Cóż porabia w dzisiejszych czasach programista?
pytacie mnie w rozlicznych listach, jakie nieustannie docierają na adres redakcji. Wydaje się, że najwierniejszymi fanami są pan Urząd Skarbowy oraz pan Zakład Ubezpieczeń Społecznych. Drodzy Urzędzie i Zakładzie, szukałem fontów.
Czcionek!
— wyczuwam oburzenie rodzące się w głowie pana w drugim rzędzie, który po chwili jednak pąsowieje, przypominając sobie, że czcionką nazywamy fizyczny nośnik kroju. Taką, pardon, metalową wersję połówki ziemniaka — zupełnie nieinformatyczny temat, nieprawdaż?
Fontów szukałem w celach bardziej naukowych, niż artystycznych czy użytkowych, jednak poszukiwania te przyniosły dość nieoczekiwany rezultat. Postanowiłem mianowicie odświeżyć swoją znajomość z rodziną M+, którą zapewne wszyscy doskonale znacie.
Tu następuje dramatyczna pauza, dzięki której wszyscy słyszą, kto w pośpiechu nadrabia zaległości…
Teraz już wszyscy zdecydowanie kiwacie głową, dyskretnie zerkając, czy koleżanka przy biurku po prawej domyśla się prawdy, a ja wprawiam was w większe jeszcze zakłopotanie, przypominając, że chodzi o programistów. Postanowiłem mianowicie tytułowego M+ MN Type-1 użyć w charakterze systemowej czcionki o stałej szerokości. Efekt? Pierwsze objawy uzależnienia.

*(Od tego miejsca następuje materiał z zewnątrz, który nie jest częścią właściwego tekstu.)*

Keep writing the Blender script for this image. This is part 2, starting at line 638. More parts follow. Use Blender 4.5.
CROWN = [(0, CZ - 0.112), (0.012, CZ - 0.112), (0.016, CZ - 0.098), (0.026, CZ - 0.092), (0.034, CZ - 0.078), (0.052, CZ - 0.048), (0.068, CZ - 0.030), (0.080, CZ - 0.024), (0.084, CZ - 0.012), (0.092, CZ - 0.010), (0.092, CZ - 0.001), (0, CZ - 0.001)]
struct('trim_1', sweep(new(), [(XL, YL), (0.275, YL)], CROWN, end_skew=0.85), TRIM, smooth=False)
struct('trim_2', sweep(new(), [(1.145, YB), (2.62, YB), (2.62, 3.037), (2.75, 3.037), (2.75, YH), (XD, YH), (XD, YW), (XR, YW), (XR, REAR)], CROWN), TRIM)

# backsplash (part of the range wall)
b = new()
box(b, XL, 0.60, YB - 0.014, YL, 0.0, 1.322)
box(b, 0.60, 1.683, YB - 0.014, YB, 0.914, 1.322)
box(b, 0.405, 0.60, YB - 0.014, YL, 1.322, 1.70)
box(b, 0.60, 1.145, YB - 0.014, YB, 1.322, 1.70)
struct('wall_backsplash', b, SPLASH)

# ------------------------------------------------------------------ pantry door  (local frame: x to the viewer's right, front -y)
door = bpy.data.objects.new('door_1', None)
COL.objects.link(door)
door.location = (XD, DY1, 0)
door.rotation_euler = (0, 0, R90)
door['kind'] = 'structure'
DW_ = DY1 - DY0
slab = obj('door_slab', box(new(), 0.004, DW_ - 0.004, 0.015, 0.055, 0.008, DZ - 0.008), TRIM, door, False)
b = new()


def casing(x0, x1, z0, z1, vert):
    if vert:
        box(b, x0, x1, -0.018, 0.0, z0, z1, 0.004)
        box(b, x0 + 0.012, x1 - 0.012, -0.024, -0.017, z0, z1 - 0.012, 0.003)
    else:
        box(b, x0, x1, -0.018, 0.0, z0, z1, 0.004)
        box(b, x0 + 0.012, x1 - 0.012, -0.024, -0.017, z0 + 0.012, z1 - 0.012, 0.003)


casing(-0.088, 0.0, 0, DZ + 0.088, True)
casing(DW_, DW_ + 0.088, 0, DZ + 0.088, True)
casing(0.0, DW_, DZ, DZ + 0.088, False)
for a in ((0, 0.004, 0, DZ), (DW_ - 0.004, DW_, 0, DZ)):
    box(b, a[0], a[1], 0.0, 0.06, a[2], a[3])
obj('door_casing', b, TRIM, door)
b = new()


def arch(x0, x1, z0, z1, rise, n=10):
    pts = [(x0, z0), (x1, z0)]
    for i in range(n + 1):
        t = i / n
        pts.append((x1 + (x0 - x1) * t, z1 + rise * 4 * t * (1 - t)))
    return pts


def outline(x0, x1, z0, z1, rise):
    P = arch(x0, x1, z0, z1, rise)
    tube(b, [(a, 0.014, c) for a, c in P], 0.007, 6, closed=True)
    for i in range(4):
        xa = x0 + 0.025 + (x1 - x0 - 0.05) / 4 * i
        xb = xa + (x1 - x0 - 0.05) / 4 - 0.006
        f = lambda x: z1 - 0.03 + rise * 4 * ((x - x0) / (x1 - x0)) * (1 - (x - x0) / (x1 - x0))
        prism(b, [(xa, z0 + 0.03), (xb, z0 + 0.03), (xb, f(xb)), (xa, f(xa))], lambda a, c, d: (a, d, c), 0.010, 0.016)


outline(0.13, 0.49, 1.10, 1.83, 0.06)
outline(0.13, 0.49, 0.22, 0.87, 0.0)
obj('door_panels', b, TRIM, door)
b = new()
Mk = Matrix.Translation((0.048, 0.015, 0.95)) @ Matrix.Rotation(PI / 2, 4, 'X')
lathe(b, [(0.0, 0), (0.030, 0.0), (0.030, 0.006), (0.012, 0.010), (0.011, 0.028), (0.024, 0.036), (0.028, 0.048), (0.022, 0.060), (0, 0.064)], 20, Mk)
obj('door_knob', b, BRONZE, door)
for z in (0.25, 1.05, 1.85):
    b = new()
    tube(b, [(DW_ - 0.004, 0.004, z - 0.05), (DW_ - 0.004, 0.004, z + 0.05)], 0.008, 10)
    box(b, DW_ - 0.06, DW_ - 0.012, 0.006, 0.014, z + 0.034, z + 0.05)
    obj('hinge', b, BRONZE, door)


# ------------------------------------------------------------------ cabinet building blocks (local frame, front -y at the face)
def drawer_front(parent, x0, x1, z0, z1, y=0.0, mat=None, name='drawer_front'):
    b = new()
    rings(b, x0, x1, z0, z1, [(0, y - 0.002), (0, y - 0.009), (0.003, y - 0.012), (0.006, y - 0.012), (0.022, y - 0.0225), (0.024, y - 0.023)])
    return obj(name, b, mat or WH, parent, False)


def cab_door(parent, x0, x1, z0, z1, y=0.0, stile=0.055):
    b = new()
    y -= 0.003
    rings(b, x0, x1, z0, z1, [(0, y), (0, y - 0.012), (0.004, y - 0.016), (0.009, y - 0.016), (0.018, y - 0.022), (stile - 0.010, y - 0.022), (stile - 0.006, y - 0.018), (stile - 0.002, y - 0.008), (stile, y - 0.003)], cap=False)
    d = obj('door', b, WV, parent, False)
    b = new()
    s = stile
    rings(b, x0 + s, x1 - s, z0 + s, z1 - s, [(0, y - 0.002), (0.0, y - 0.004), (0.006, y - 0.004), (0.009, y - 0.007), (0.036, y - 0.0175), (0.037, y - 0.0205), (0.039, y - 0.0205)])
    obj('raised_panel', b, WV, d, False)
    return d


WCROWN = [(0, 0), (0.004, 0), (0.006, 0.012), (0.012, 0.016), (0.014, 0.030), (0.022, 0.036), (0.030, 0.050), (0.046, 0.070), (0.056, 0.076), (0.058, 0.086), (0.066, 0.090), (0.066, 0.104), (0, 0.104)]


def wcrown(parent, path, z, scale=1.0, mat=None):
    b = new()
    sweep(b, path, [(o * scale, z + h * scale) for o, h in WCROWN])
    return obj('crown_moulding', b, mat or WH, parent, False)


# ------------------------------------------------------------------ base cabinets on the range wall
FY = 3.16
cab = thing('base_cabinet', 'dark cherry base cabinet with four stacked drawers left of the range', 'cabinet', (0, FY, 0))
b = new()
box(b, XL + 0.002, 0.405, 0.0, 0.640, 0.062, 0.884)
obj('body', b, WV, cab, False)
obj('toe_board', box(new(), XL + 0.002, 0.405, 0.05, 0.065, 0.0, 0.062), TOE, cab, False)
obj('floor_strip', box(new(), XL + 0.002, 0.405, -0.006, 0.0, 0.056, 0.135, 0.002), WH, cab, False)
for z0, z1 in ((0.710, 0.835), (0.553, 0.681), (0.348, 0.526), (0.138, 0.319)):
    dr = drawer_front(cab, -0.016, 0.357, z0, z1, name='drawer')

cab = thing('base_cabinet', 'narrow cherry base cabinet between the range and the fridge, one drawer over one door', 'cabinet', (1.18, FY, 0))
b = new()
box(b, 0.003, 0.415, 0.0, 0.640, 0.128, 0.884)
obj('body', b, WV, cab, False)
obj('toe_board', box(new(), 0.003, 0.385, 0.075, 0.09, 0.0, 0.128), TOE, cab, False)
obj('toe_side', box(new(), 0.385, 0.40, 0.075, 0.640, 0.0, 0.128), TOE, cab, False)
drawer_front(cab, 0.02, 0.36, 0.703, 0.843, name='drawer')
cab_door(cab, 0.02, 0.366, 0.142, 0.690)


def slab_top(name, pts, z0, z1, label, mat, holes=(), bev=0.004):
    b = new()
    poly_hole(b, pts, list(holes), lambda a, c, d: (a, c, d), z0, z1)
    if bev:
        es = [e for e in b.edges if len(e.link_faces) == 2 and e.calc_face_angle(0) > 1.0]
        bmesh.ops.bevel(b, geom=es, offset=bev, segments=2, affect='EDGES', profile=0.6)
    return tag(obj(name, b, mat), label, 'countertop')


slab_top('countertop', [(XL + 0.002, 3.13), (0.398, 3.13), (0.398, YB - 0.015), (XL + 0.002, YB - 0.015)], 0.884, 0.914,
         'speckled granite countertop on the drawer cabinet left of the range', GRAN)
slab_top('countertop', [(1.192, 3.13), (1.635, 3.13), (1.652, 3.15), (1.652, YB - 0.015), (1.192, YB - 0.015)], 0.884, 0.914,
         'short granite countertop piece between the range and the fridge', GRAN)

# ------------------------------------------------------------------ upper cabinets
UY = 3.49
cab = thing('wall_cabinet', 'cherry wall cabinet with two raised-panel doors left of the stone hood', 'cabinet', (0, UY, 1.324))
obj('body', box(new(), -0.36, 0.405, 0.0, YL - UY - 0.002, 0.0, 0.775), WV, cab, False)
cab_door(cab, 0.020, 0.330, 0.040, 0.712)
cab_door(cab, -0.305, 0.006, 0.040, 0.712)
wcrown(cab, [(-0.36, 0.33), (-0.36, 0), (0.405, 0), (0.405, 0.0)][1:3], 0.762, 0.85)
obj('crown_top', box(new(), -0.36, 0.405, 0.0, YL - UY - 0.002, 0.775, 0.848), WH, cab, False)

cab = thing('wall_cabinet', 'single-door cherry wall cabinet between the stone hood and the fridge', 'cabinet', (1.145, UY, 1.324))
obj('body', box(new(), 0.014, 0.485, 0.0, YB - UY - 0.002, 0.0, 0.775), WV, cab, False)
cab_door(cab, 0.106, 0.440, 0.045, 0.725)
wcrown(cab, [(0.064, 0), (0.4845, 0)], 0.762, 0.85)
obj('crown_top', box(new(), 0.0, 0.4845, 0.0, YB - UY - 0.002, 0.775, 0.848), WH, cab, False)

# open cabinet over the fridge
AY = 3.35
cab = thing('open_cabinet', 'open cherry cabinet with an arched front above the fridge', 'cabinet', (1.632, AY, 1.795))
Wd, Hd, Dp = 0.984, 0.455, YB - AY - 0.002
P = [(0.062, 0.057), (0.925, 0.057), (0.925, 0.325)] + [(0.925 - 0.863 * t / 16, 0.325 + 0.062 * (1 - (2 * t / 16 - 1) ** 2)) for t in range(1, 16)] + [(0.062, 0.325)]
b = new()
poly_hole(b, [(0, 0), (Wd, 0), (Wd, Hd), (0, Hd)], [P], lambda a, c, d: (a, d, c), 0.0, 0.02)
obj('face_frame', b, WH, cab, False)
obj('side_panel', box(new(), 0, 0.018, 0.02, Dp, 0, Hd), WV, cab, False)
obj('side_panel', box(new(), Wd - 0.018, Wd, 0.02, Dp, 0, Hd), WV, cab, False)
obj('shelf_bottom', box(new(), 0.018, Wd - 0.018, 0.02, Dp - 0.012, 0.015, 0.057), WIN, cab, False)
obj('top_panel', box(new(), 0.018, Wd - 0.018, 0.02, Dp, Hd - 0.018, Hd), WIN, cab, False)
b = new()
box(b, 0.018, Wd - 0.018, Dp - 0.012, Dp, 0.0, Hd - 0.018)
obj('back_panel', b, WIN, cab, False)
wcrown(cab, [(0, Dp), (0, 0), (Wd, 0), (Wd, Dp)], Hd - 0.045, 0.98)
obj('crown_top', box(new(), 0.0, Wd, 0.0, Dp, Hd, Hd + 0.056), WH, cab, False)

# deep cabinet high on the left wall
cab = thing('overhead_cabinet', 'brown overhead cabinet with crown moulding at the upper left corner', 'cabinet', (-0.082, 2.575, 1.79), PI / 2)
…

Zobaczcie zresztą sami (pionowa linia wyznacza granicę 80 kolumn):
Dla porównania Droid Sans Mono:
Toż to wygląda, jak moje pierwsze ATARI
zakrzykną na widok drugiego obrazka ci bardziej spostrzegawczy, a słuszności ich słowom odmówić nie sposób. Idźcie przeto i krzewcie dobrą nowinę pośród ludu swego. Czyż nie zostało bowiem powiedziane poznasz programistę złego po rozlazłym foncie jego?